2026

Is the future an accumulation of past events realized in a coming present, or is it an absolute void that opens up and is filled with absolute novelty? Does it correspond to a materialization of an absolute past, or instead to an immanence, to the fact that its non-existence is yet to be inaugurated? This is a simple digression. It is a question of being: does being (and the future) correspond to a repetition of what one already has been at another moment (that difference, perhaps), or does it amount to an accumulation of novelties?

Ál Varo Tavares de Guilherme (Luanda, Angola, 1992) and Márcio Carvalho (Lagos, Portugal, 1981) embody two important instances of this tension. Tavares de Guilherme's painting uses abstraction to propose an itinerary for unfolding. It avoids figuration, penetrates invisible spaces, and compiles a mythology that stages passage and calling. Carvalho's work, in contrast, often points to the past—not as just remembrance or evocation, but as a conversation starter. He seeks to make visible memories that history omitted. These are two visions of the future, in short.

Memory is important, however. There is no history without memory. And without history, there is no future. Is it inevitable to give in completely to the former, though? Can one be anything other than the history one is forced to live in? A concrete example: Tavares de Guilherme was born in Angola, a country still dealing with a civil war that followed the liberation war that took Carvalho's family to Portugal, the country from which Angola was seeking to free itself. Carvalho repeatedly refers back to this history in his works, pointing directly to memory and its conditions of possibility and context as a form of identity production, highlighting its shortcomings and the narratives that determine it. Tavares de Guilherme favors abstraction (the opposite of biography?). Are they both talking about the same thing in this mismatch?

Tavares de Guilherme repeatedly sketches a form of unfolding, often working with variations of the same image. The style is somewhat fleeting, sometimes frugal, sometimes generous, ultimately a little bit of everything—something of curiosity, a certain why not. It is this panoply of worlds that shooting in the dark (2024 -) brings together, preserving the immediacy that drawing allows. Sometimes more confessional, at times almost domestic, the imagery also wavers between minimalism and luxuriousness, resisting an architecture of rigid boundaries. Narcissus (2026-) reduces this universe to light traces of gray. Only in the mirror does color become pronounced. Color appears in the space where the image overlaps itself.

At first glance, Carvalho's approach seems radically opposite.

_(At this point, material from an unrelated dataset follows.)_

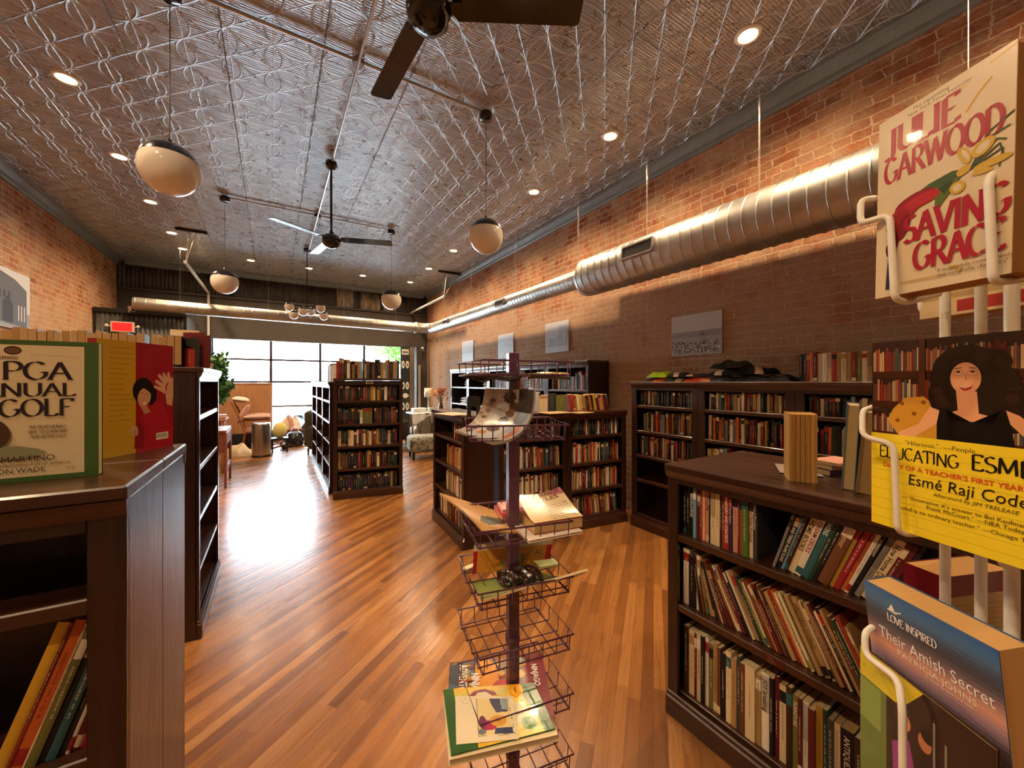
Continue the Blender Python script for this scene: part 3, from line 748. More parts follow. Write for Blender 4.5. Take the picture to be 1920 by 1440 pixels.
def book_cover(b, t, h, D, col, page, hard, rg, text=None, tcol=None, deco=True, rich=False):
    T = .0028 if hard else .0012; L = .004 if hard else .0
    n = 6 if t > .012 else 2; bl = .0025 if hard else .001
    pts = [(-t/2+t*i/n, -bl*(1-((2*i/n-1)**2)), ) for i in range(n+1)]
    # spine (slightly bowed), front and back boards
    vs = []; 
    for z in (0, h):
        for (x, y) in pts: vs.append((x, y, z))
    fs = [(i, i+1, n+2+i, n+1+i) for i in range(n)]
    b.add(vs, fs, col, True)
    for z, fl in ((0, 1), (h, 0)):
        q = [(x, y, z) for x, y in pts]+[(t/2, T, z), (-t/2, T, z)]; f = tuple(range(len(q)))
        b.add(q, [f[::-1] if fl else f], col)
    for s in (-1, 1): b.box(min(s*t/2, s*(t/2-T)), max(s*t/2, s*(t/2-T)), 0, D, 0, h, col)
    yy = lambda x: -bl*(1-(2*x/t)**2)-.0003
    fit = lambda u, v: (u, yy(u), v)
    if deco:
        k = rg.random(); oc = hx(PAL[rg.choice(['cream', 'gold', 'white', 'red', 'black', 'tan', 'teal'])])
        def band(z0, z1, c, w_=.49):
            xs_ = [-t*w_+2*t*w_*i/4 for i in range(5)]
            b.add([(x, yy(x), z) for z in (z0, z1) for x in xs_], [(i, i+1, 6+i, 5+i) for i in range(4)], c)
        if k < .35: band(h*.78, h*.93, oc)
        elif k < .5: band(h*.03, h*.14, oc)
        elif k < .6: band(h*.5, h*.97, tuple(c*.6 for c in col))
        if not text:
            c = tuple(.55*a_+.45*b_ for a_, b_ in zip(col, hx('e8dcc0') if sum(col) < .5 else hx('33241c'))); z = h*rg.uniform(.25, .35); e = h*rg.uniform(.7, .9)
            if rg.random() < .8:
                while z < e:
                    l = rg.uniform(.002, .007); ww = min(t*.16, .0024)*rg.uniform(.6, 1.1)
                    b.add([(-ww, yy(0)-.0002, z), (ww, yy(0)-.0002, z), (ww, yy(0)-.0002, z+l), (-ww, yy(0)-.0002, z+l)], [(0, 1, 2, 3)], c); z += l+(rg.uniform(.0008, .002) if rg.random() < .8 else .006)
    if text:
        sz = min(t*.95, .022)
        fit2 = lambda u, v: (v-sz*.35, yy(0)-.0006, h*.92-u)      # reads downwards
        put_text(b, text, fit2, (0, 0), sz, tcol or hx('e8dcc8'), .012, h*.8)
    return L, T
def book_pages(b, t, h, D, page, L, T):
    b.box(-t/2+T, t/2-T, .001, D-L, L*.8, h-L*.8, page)
BOOKS = []
EYE = Vector((0, 0, 1.5))
def add_book(M, t, h, D, cname, label, group, hard=False, text=None, tcol=None, near=False, seed=0, page='c9b085', prio=None, deco=True):
    p = M @ Vector((0, 0, h/2)); dist = (p-EYE).length
    BOOKS.append(dict(M=M, t=t, h=h, D=D, c=cname, label=label, group=group, hard=hard, text=text, tcol=tcol, near=near, seed=seed, page=page, deco=deco,
                      prio=prio if prio is not None else (1e6 if near else 0)+t*h/dist**2))
def thickw(t): return 'thin ' if t < .013 else ('thick ' if t > .03 else '')
def row(B, x0, x1, z, y, hr, tr_, pal, where, group, seed, D=.15, lean=0.0, near=False, items=None, skip=(), pull=.012, leanvar=0.0):
    """books on one shelf, left to right; lean in degrees (positive: top to the right)"""
    rg = random.Random(seed); x = x0; i = 0; n = 0
    while True:
        if items is not None:
            if i >= len(items): break
            it = items[i]; t, h, cn = it[0], it[1], it[2]; tx = it[3] if len(it) > 3 else None; tc = hx(it[4]) if len(it) > 4 and it[4] else None
            le = it[5] if len(it) > 5 else lean
        else:
            t = rg.uniform(*tr_); h = rg.uniform(*hr); cn = rg.choice(pal); tx = tc = None; le = lean+rg.uniform(-leanvar, leanvar)
        i += 1; a = rad(le); step = t/max(.3, math.cos(a))
        if x+step > x1 and items is None: break
        if any(s[0] < x < s[1] for s in skip): x += step; continue
        yo = y+rg.uniform(0, pull)
        if cn == 'gap': x += t; continue
        if abs(a) < .005: M = B @ Matrix.Translation((x+t/2, yo, z))
        elif a > 0: M = B @ Matrix.Translation((x+step, yo, z)) @ Matrix.Rotation(a, 4, 'Y') @ Matrix.Translation((-t/2, 0, 0))
        else: M = B @ Matrix.Translation((x, yo, z)) @ Matrix.Rotation(a, 4, 'Y') @ Matrix.Translation((t/2, 0, 0))
        lab = '%s%s book, %s from left on %s' % (thickw(t), cn, ORD[min(n, len(ORD)-1)], where)
        n += 1
        add_book(M, t-.0006, h, D*rg.uniform(.9, 1.0), cn, lab, group, rg.random() < .35, tx, tc, near, rg.randint(0, 99999), page=rg.choice(['c9b085', 'd6c49c', 'b99a68', 'dccfb0']))
        x += step
    return x

RFX, RFY = 1.53, 1.14
bookcase('dark low bookcase at the right front packed with craft and building books', RFX, RFY, -90, .98, .30, 1.13, [.12, .51, .82])
bookcase('dark low bookcase standing back to back with the right front bookcase', RFX+.602, RFY-.98, 90, .98, .30, 1.13, [.12, .51, .82])
B = bm(RFX, RFY, -90); G = 'books in the right front bookcase'
I1 = [(.014, .2, 'black'), (.018, .215, 'black'), (.018, .205, 'black', 'BRICKLAYING', 'e8e4dc'), (.014, .215, 'light blue'), (.013, .205, 'maroon', 'The 1-2-3', 'e8dcd0'), (.012, .215, 'red', None), (.011, .215, 'cream', None),
      (.008, .215, 'orange', None), (.012, .215, 'pink', 'BATHROOMS', '201818'), (.007, .2, 'black', 'CLASSIC', 'e8e4dc'), (.024, .228, 'cream'), (.018, .225, 'cream'), (.008, .21, 'black'), (.013, .232, 'rust red'),
      (.017, .228, 'red', 'MASONRY AND CONCRETE', 'f0e4dc'), (.014, .225, 'navy blue', 'Basic Home Repair', 'b8b8c8'), (.020, .232, 'pink'), (.007, .226, 'maroon'), (.009, .226, 'rust red'), (.024, .232, 'green'),
      (.019, .23, 'cream', 'Wood Pallet Projects', '6a3020'), (.016, .228, 'dark grey', 'Home Plumbing', 'b8b0a8'), (.05, .1, 'gap'),
      (.009, .215, 'grey', None, None, 17), (.016, .225, 'black', 'HOME AND TIMBER FRAME PLANS', 'd0c8b8', 18), (.009, .215, 'light blue', None, None, 18), (.010, .22, 'dark brown', None, None, 18), (.021, .235, 'cream', 'HOME BOOKS', '4a3828', 19),
      (.020, .235, 'white', 'DREAM DECKS', '8a2030', 19), (.020, .24, 'teal', 'HENS', 'e8e4dc', 20), (.011, .235, 'dark green', None, None, 20), (.012, .235, 'black', None, None, 20), (.030, .24, 'brown', 'Summer', 'd8b090', 20), (.012, .24, 'gold', None, None, 20),
      (.016, .23, 'crimson', None, None, 21), (.011, .23, 'orange', None, None, 21), (.011, .23, 'white', None, None, 21), (.011, .23, 'black', '& WALKWAY', 'd8d0c0', 21), (.015, .225, 'grey', None, None, 22), (.022, .225, 'cream', 'How Home Design', '3a3028', 22),
      (.014, .22, 'maroon', None, None, 22), (.012, .22, 'maroon', None, None, 22), (.012, .22, 'black', None, None, 22)]
row(B, .052, .93, .82, .035, None, None, None, 'top shelf of right front bookcase', G, 11, .17, near=True, items=I1)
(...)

His series of works in Capulana, Memories for 14 busts (2022), for example, seems to serve mainly the purpose of evoking the busts that are still today in the Tropical Garden of Belém, representing what Henrique Galvão (curator of the colonial section of the 1940 ‘Portuguese World Exhibition’) called “races of the empire.” However, their juxtaposition with shipwreck scenes painted in cobalt blue—an almost institutional color in the Portuguese ceramic universe—opens up a space of ambiguity, even iconoclasm. In this case, it pries open a space of fear and disorientation, calling into question the univocality of a history made up of romantic heroes and conquerors.

The Era of Involuntary Memory (2015-) outlines a similar itinerary, also based on this principle of contrast and juxtaposition. In the archival photographs, the features are once again superimposed by overprints of tile motifs depicting episodes from the Portuguese historical imagination (does a country remember? What?). In the series, the face functions as a canvas, a portal of identity that blends with its own historical dimension. This is an occupation of various memorial spaces, but above all, it is a claim of opacity: the claim  to remain partially unintelligible, resisting reduction, assimilation, and the colonial demand for transparency.

How can one inaugurate a future based on memory, though? Forgetting? What if the past is painful? Does forgetfulness take many forms? Can remembrance heal? How can one live anew, beyond the sensation of living again? Or: how can one turn this distance into a dialogue? Carvalho recalls Edouard Glissant, but more importantly, he resembles Tavares de Guilherme in the way he uses abstraction to seize the future while seeming to point to the past. After all, the past accumulates lived futures, traces of a biography, but the future is not just a repetition of that accumulated time. Who—and how?—decides when time becomes fixed, rather than just flowing? The future must be possible.